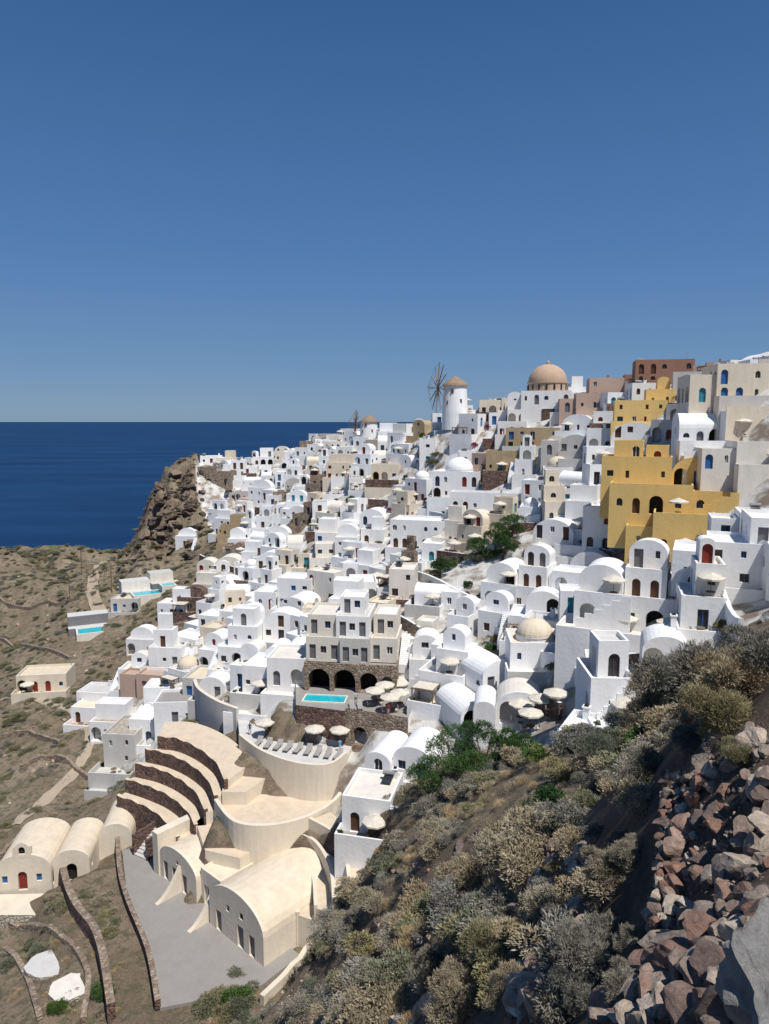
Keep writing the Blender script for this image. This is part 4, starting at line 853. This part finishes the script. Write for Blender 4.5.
for i_,(px,py,z) in enumerate([(356,704,-36.2),(388,716,-36.2),(250,735,-40.3),(340,752,-40.3)]):
    c=PZ(px,py,z); link('person',pe[i_%4],(c.x,c.y,c.z),(0,0,random.uniform(0,6)))
# ---------------- camera / light -----------------
cam=bpy.data.cameras.new('camera'); co=bpy.data.objects.new('camera',cam); sc.collection.objects.link(co); sc.camera=co
co.location=(0,0,0); co.rotation_euler=(math.radians(90-7.3),0,0); cam.sensor_fit='VERTICAL'; cam.sensor_height=36; cam.lens=F/1024*36; cam.clip_start=.1; cam.clip_end=200000
EL=math.radians(62); sd=Vector((.46,-.66,0)).normalized()*math.cos(EL)+Vector((0,0,math.sin(EL)))
sl=bpy.data.lights.new('sun','SUN'); sl.energy=4.9; sl.angle=math.radians(.5); sl.color=(1,.965,.915); so=bpy.data.objects.new('sun',sl); sc.collection.objects.link(so); so.rotation_euler=sd.to_track_quat('Z','Y').to_euler()
w=bpy.data.worlds.new("World"); sc.world=w; w.use_nodes=True; nt=w.node_tree; bg=nt.nodes['Background']
sk=nt.nodes.new('ShaderNodeTexSky'); sk.sky_type='NISHITA'; sk.sun_disc=False; sk.sun_elevation=EL; sk.sun_rotation=math.atan2(sd.x,sd.y); sk.altitude=100; sk.dust_density=.3; sk.ozone_density=3
tc=nt.nodes.new('ShaderNodeTexCoord'); sx=nt.nodes.new('ShaderNodeSeparateXYZ'); nt.links.new(tc.outputs['Generated'],sx.inputs[0])
S=.09; cc_=lambda c:tuple(x/S/8 for x in c)
rr=ramp(nt,sx.outputs[2],[(0,cc_((.165,.29,.46))),(.06,cc_((.12,.25,.46))),(.22,cc_((.07,.185,.43))),(.5,cc_((.030,.105,.28)))])
vm=nt.nodes.new('ShaderNodeVectorMath'); vm.operation='SCALE'; vm.inputs['Scale'].default_value=8; nt.links.new(rr.outputs[0],vm.inputs[0])
mx=mix(nt,.85,sk.outputs[0],vm.outputs[0]); nt.links.new(mx,bg.inputs[0]); bg.inputs[1].default_value=S
sc.view_settings.view_transform='Standard'; sc.view_settings.look='None'
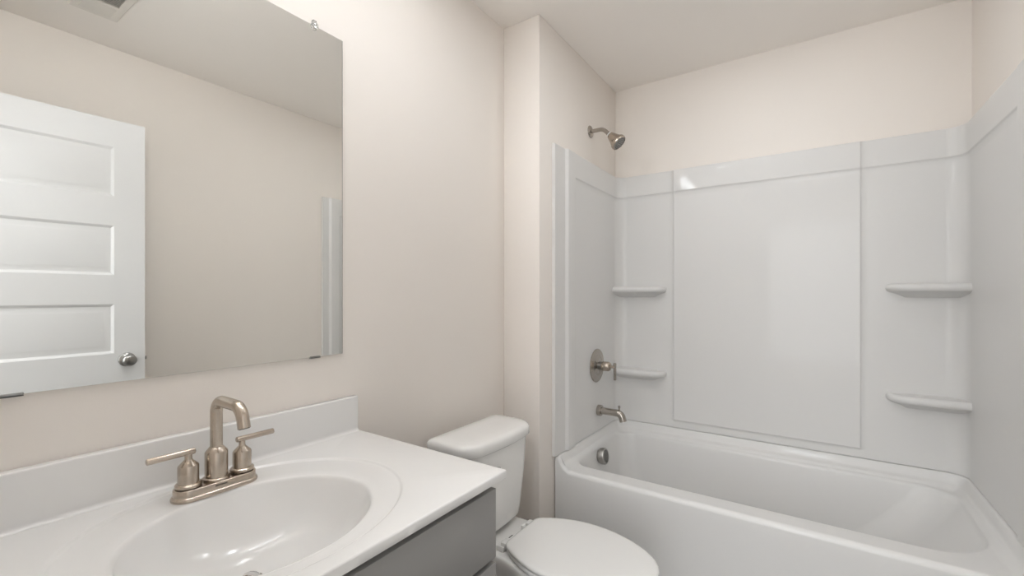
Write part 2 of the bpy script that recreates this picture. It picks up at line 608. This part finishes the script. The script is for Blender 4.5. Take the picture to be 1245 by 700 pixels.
    ov = obj('overflow_cover', bm, OVER, root)
    u, v, w = frame(ax)
    up = Vector((0, 0, 1)); up = (up - w * up.dot(w)).normalized(); rt = up.cross(w)
    for i in range(7):
        d = -0.027 + i * 0.009
        half = sqrt(max(0.031 ** 2 - d ** 2, 0)) * 0.9
        b = bmesh.new()
        a0 = o + w * 0.0284 + up * d - rt * half
        a1 = o + w * 0.0284 + up * d + rt * half
        tube(b, [a0, a1], 0.0021, 8)
        obj('slot', b, DARK, ov)
    bm = bmesh.new()
    lathe(bm, [(0.034, 0), (0.034, 0.003), (0.028, 0.006), (0.012, 0.006), (0.010, 0.016), (0.0, 0.017)], (2.17, -0.48, 0.083), (0, 0, 1))
    obj('tub_drain', bm, NICKELD, root)
make_tub()

# ================================================================== fittings on the plumbing wall
def make_spout():
    root = thing('tub_spout', 'brushed nickel tub spout with diverter pin below the valve', 'tub spout', (2.232, WING_Y - OFF, 0.603))
    y = WING_Y - OFF - 0.0006
    bm = bmesh.new()
    x, z = 2.232, 0.605
    lathe(bm, [(0.029, 0.0), (0.029, 0.018), (0.026, 0.021), (0.0, 0.021)], (x, y, z), (0, -1, 0))
    obj('flange', bm, NICKELD, root)
    bm = bmesh.new()
    path = rounded_path([(x, y - 0.018, z), (x, y - 0.128, z), (x, y - 0.140, z - 0.040)], 0.030, 8)
    tube(bm, path, 0.0185, 28)
    obj('spout_body', bm, NICKELD, root)
    bm = bmesh.new()
    lathe(bm, [(0.004, 0), (0.004, 0.012), (0.006, 0.013), (0.006, 0.022), (0.004, 0.024), (0, 0.024)], (x, y - 0.118, z + 0.016), (0, 0, 1), 20)
    obj('diverter_pin', bm, NICKELD, root)
make_spout()

def make_valve():
    x, y, z = 2.212, WING_Y - OFF - 0.0006, 0.848
    root = thing('shower_valve', 'round nickel shower valve plate with a hanging lever handle', 'shower valve', (x, y, z))
    bm = bmesh.new()
    lathe(bm, [(0.089, 0), (0.089, 0.003), (0.086, 0.006), (0.060, 0.008), (0.056, 0.0095), (0.054, 0.0085), (0.034, 0.009), (0.030, 0.012), (0.0, 0.012)], (x, y, z), (0, -1, 0), 64)
    obj('escutcheon', bm, NICKELD, root)
    bm = bmesh.new()
    lathe(bm, [(0.021, 0.0), (0.021, 0.024), (0, 0.024)], (x, y - 0.011, z), (0, -1, 0), 40)
    obj('valve_sleeve', bm, STEEL, root)
    bm = bmesh.new()
    lathe(bm, [(0.012, 0.0), (0.024, 0.001), (0.025, 0.003), (0.025, 0.034), (0.020, 0.042), (0.008, 0.046), (0.0075, 0.066), (0, 0.066)], (x, y - 0.034, z), (0, -1, 0), 40)
    obj('handle_hub', bm, NICKEL, root)
    bm = bmesh.new()
    lathe(bm, [(0.0, 0), (0.006, 0.0005), (0.0075, 0.002), (0.0075, 0.088), (0.006, 0.090), (0, 0.0905)], (x, y - 0.102, z + 0.022), (0, 0, -1), 24)
    obj('lever', bm, NICKELD, root)
make_valve()

def make_shower():
    x, y, z = 2.174, WING_Y, 2.090
    root = thing('shower_fixture', 'nickel shower head on a bent arm high on the plumbing wall', 'shower head', (x, y, z))
    bm = bmesh.new()
    lathe(bm, [(0.032, 0), (0.032, 0.002), (0.029, 0.006), (0.018, 0.010), (0.011, 0.012), (0, 0.012)], (x, y, z), (0, -1, 0), 40)
    obj('flange', bm, NICKELD, root)
    dr = Vector((0, -cos(radians(46)), -sin(radians(46))))
    a = Vector((x, y, z + 0.000)); b_ = Vector((x, y - 0.072, z + 0.001))
    c = b_ + dr * 0.050
    bm = bmesh.new()
    tube(bm, rounded_path([a + Vector((0, -0.004, 0)), b_, c], 0.05, 8), 0.0103, 24)
    obj('shower_arm', bm, NICKELD, root)
    bm = bmesh.new()
    lathe(bm, [(0.0125, 0), (0.0128, 0.006), (0.0125, 0.008), (0, 0.008)], c - dr * 0.002, dr, 24)
    obj('arm_collar', bm, TRIM, root)
    o = c + dr * 0.004
    bm = bmesh.new()
    lathe(bm, [(0.0125, 0.0), (0.0165, 0.002), (0.0195, 0.008), (0.0225, 0.018), (0.0285, 0.036), (0.0360, 0.053), (0.0385, 0.056), (0.0405, 0.058),
               (0.0420, 0.068), (0.0400, 0.074), (0.0365, 0.076), (0.0355, 0.0735), (0.0, 0.0735)], o, dr, 48)
    hd = obj('head_shell', bm, NICKEL, root)
    bm = bmesh.new()
    lathe(bm, [(0.034, 0.0), (0.034, 0.0025), (0.031, 0.0035), (0.0, 0.0045)], o + dr * 0.0725, dr, 40)
    fc = obj('spray_face', bm, STEEL, hd)
    u, v, w = frame(dr)
    bm = bmesh.new()
    for n, r in ((1, 0), (6, 0.011), (12, 0.0205), (16, 0.0285)):
        for i in range(n):
            t = 2 * pi * i / n
            lathe(bm, [(0.0022, 0), (0.0019, 0.003), (0, 0.0032)], o + dr * 0.0755 + (u * cos(t) + v * sin(t)) * r, dr, 8)
    obj('nozzle_rings', bm, NOZZLE, hd)
make_shower()

# ================================================================== mirror
def make_mirror():
    root = thing('bathroom_mirror', 'frameless rectangular mirror above the vanity sink', 'mirror', (0.426, 0, 1.0513))
    x0, x1, z0, z1 = 0.045, 0.8063, 1.0513, 1.9852
    boxo('mirror_glass', MIRROR, (x0, x1, -0.007, -0.002, z0, z1), root, bev=0.0012, seg=1)
    boxo('mirror_backing', EDGE, (x0 - 0.0008, x1 + 0.0008, -0.0062, -0.0003, z0 + 0.001, z1 - 0.001), root)
    for x in (0.147, 0.719):
        b = bmesh.new()
        box(b, x - 0.0145, x + 0.0145, -0.0095, -0.0005, z0 - 0.0025, z0 - 0.0005)
        box(b, x - 0.0145, x + 0.0145, -0.0095, -0.0075, z0 - 0.0025, z0 + 0.0035, bev=0.0005)
        c = obj('bottom_clip', b, STEEL, root)
    for x in (0.147, 0.7165):
        b = bmesh.new()
        lathe(b, [(0.0095, 0), (0.0105, 0.001), (0.0105, 0.004), (0.0085, 0.0065), (0.005, 0.0075), (0, 0.0075)], (x, -0.0073, z1 - 0.001), (0, -1, 0), 28)
        c = obj('top_clip', b, CLEAR, root)
        b = bmesh.new()
        box(b, x - 0.0055, x + 0.0055, -0.0100, -0.0005, z1 + 0.0005, z1 + 0.014, bev=0.001)
        obj('clip_tab', b, CLEAR, c)
        b = bmesh.new()
        lathe(b, [(0.0028, 0), (0.0028, 0.0008), (0.0014, 0.0016), (0, 0.0018)], (x, -0.0100, z1 + 0.0085), (0, -1, 0), 20)
        obj('clip_screw', b, STEEL, c)
make_mirror()

# ================================================================== vanity
CT, CB = 0.8161, 0.7955                                # counter top surface and underside
VX0, VX1 = 0.0, 0.8548
def make_vanity():
    root = thing('vanity_cabinet', 'grey painted vanity cabinet under the white sink top', 'cabinet', (0.42, -0.29, 0))
    b = bmesh.new()
    x0, x1 = 0.004, 0.838
    yb, yf = -0.003, -0.532
    box(b, x0, x0 + 0.016, yf, yb, 0.10, CB - 0.0008)
    box(b, x1 - 0.016, x1, yf, yb, 0.0, CB - 0.0008)
    box(b, x0 + 0.016, x1 - 0.016, yf, yb, 0.10, 0.116)
    box(b, x0 + 0.016, x1 - 0.016, yb - 0.008, yb, 0.116, CB - 0.0008)
    box(b, x0 + 0.016, x1 - 0.016, yf + 0.022, yf + 0.024, 0.72, CB - 0.0008)
    box(b, x0 + 0.016, x1 - 0.016, yf, yf + 0.018, 0.585, 0.625)
    box(b, x0 + 0.016, x1 - 0.016, yf, yf + 0.018, 0.116, 0.14)
    obj('carcass', b, GREY, root, smooth=False)
    boxo('toe_kick', GREY, (x0, x1 - 0.016, -0.47, -0.455, 0.0, 0.10), root)
    boxo('drawer_front', GREY, (0.008, 0.8375, -0.5525, -0.5335, 0.613, 0.7745), root, bev=0.0016)
    boxo('cabinet_door', GREY, (0.008, 0.4215, -0.5525, -0.5335, 0.108, 0.600), root, bev=0.0016)
    boxo('cabinet_door', GREY, (0.4245, 0.8375, -0.5525, -0.5335, 0.108, 0.600), root, bev=0.0016)
make_vanity()

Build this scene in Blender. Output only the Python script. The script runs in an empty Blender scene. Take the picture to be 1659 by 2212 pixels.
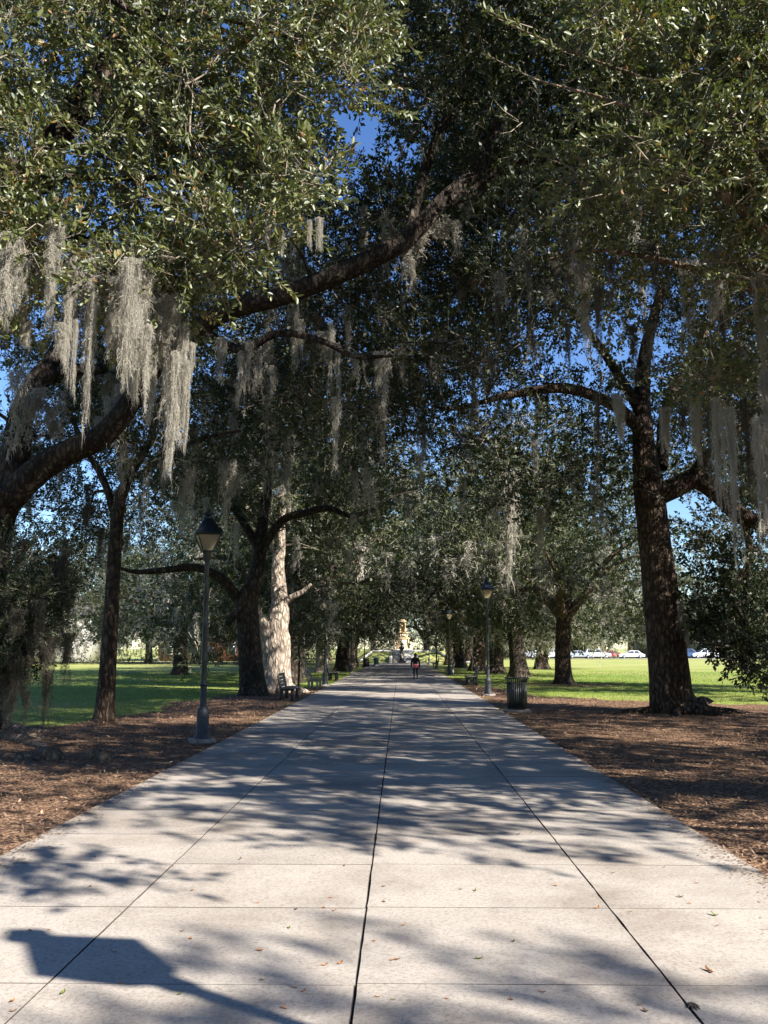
⁂
Search the data for the word "Blender" and copy each line where it appears.

Keep writing the Blender script for this image. This is part 4, starting at line 853. This part finishes the script. Write for Blender 4.5.
Write part 2 of the bpy script that recreates this picture. It picks up at line 608. This part finishes the script. The script is for Blender 4.5. Take the picture to be 1245 by 700 pixels.
Build this scene in Blender. Output only the Python script. The script runs in an empty Blender scene. Take the picture to be 1659 by 2212 pixels.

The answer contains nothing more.